Proxim plans to demonstrate a HomeRF upgrade that operates ten times as fast at next week's N+I and Connections 2001 Las Vegas Convention Center event.

The technology, which is based on the recently ratified HomeRF 2.0 standard for broadband and multimedia, allows data to be transferred at 10 million bits per second, or 10 times faster than current rates.
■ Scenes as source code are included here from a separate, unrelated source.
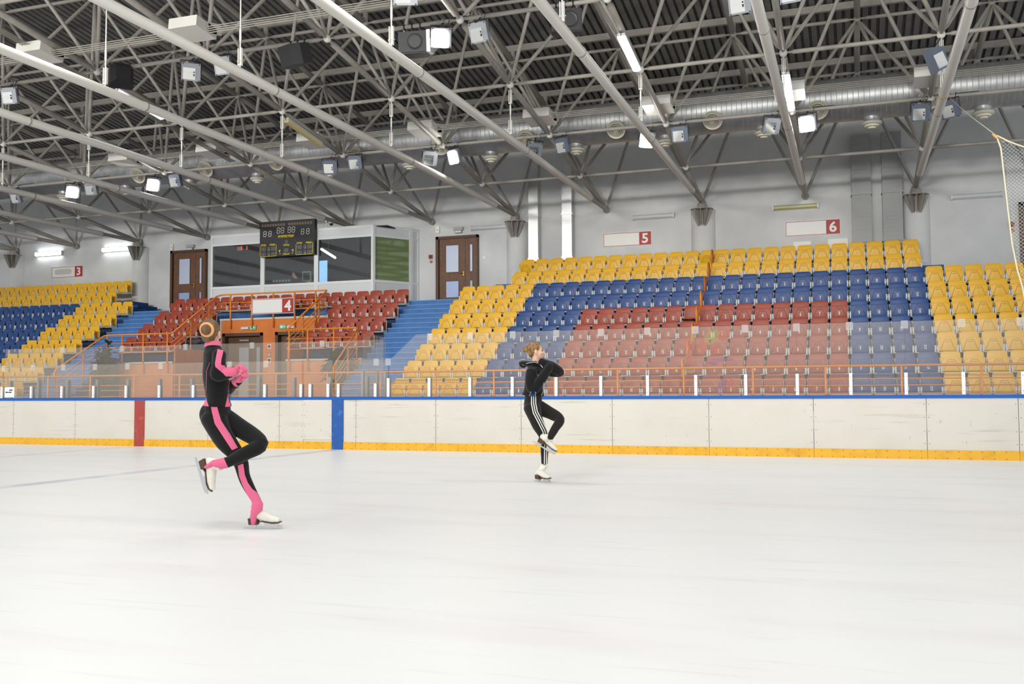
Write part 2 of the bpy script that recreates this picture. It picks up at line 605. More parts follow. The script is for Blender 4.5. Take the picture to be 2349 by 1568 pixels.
for j in range(len(UP)):
    for k in KS:
        u = upp(k, j)
        if not inframe(u, 330): continue
        mb = MB()
        mb.ball(u, .09, M_STEEL)
        mb.tube([u, u+V((0, 0, .3))], .07, M_STEEL, 10)
        for kk, jj in ((k, j), (k+1, j), (k, j+1), (k+1, j+1)):
            if jj >= len(LOW): continue
            q = lowp(kk, jj)
            d = (q-u).normalized()
            mb.tube([u+d*.05, u+d*.18, u+d*.22, q-d*.24, q-d*.2, q-d*.05], [.02, .03, .044, .044, .03, .02], M_STEEL, 8)
        wbuild(mb, 'brace_cluster', truss, auto=50)

# tie pipes from foot to foot across the hall, hung from the nodes by rods with turnbuckles
TIEK = [k for k in range(-12, 5)]
vis = [k for k in TIEK if any(inframe((XK(k), y, 6.84), 0) for y in [8+.5*i for i in range(43)])]
for k in vis:
    n_right = len(vis)-1-vis.index(k)
    t = empty('tie_pipe', (XK(k), 29.55, 6.84),
              'thick white tie pipe running level across the hall, %s from the protective net' % ORD[n_right], 'tie pipe', 'level tie pipes under the roof')
    mb = MB()
    mb.tube([(XK(k), 29.4, 6.84), (XK(k), 27.6, 6.84)], .065, M_STEEL, 14)  # wall end in the dimmed steel: its shade is put into the colour
    mb.tube([(XK(k), 27.6, 6.84), (XK(k), 4, 6.84)], .088, M_STEEL2, 16)
    for y in (27.6, 21.6, 15.6, 9.6):
        mb.tube([(XK(k), y-.02, 6.84), (XK(k), y+.02, 6.84)], .094, M_STEEL, 16)
    wbuild(mb, 'pipe', t, auto=50)
    for j in (3, 5):
        top, y = LOW[j][1], LOW[j][0]
        if not (inframe((XK(k), y, 7.0), 60) or inframe((XK(k), y, top), 60)): continue
        x = XK(k)
        mb = MB()
        mb.tube([(x, y, top-.05), (x, y, 6.9)], .012, M_STEEL2, 8)
        for za, zb in ((top-.12, top-.42), (7.28, 6.98)):
            mb.box(x-.038, x-.026, y-.025, y+.025, zb, za, M_STEEL2)
            mb.box(x+.026, x+.038, y-.025, y+.025, zb, za, M_STEEL2)
            mb.box(x-.038, x+.038, y-.025, y+.025, zb-.02, zb, M_STEEL2)
        mb.tube([(x, y, 7.62), (x, y, 7.42)], .02, M_STEEL2, 8)
        mb.tube([(x-.06, y, 7.05), (x+.06, y, 7.05)], .015, M_STEEL, 8)
        wbuild(mb, 'hanger_rod', t)

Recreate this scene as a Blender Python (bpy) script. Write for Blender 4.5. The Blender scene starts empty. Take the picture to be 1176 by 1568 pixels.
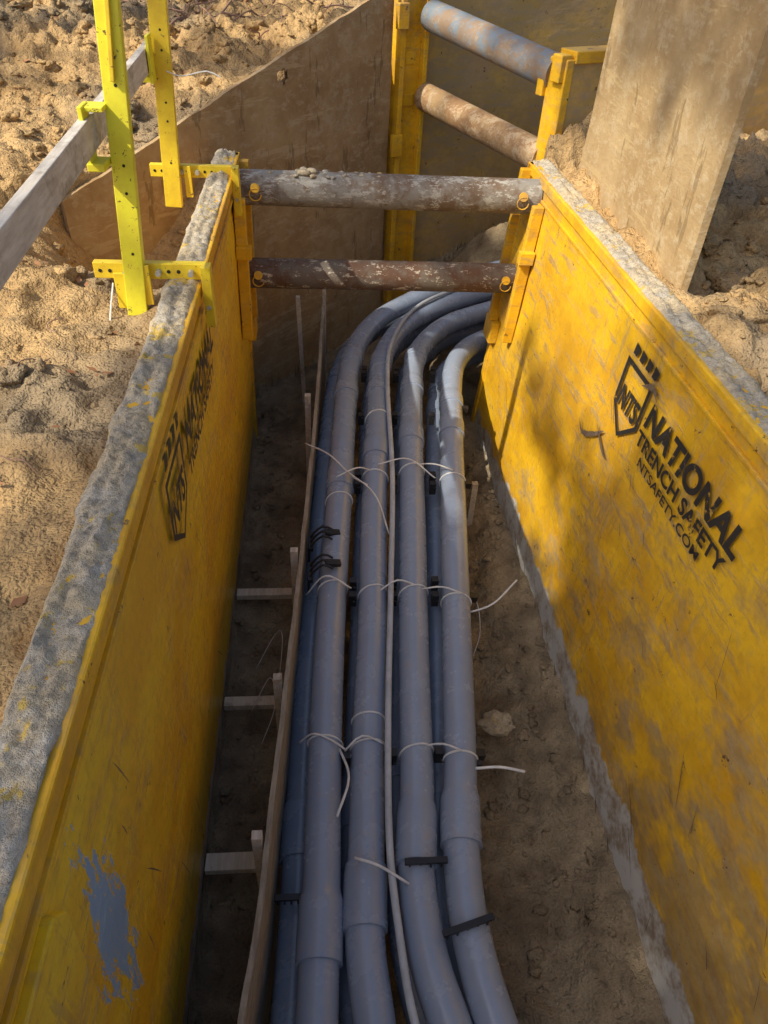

That speed falls just 1 megabit short of rival Wi-Fi's top speed of 11 megabits per second.

Proxim, which generates revenue by licensing and supplying HomeRF technology to other companies, was hit hard in March when chipmaker Intel switched teams and decided to support Wi-Fi, or 802.11b, instead of HomeRF. Proxim's share price sank on the news, but has slightly recovered.

HomeRF 2.0 is supported by a number of companies, including Compaq, Intel, Motorola, Proxim and Siemens. Apple Computer, Cisco Systems, 3Com, Lucent Technologies sell products that support the Wi-Fi wireless standard.

Wi-Fi, which is used mostly by corporations and in the workplace, has also grabbed the attention of consumers as prices for gadgets and hardware have decreased. Supporters of Wi-Fi expect users to pay for products using Wi-Fi based on workplace familiarity, among other reasons, including pledges of better security.

HomeRF and Proxim were unavailable for comment by press time.

In early morning going, Proxim was trading at $18.05, up $1.03 from yesterday's close at $17.02.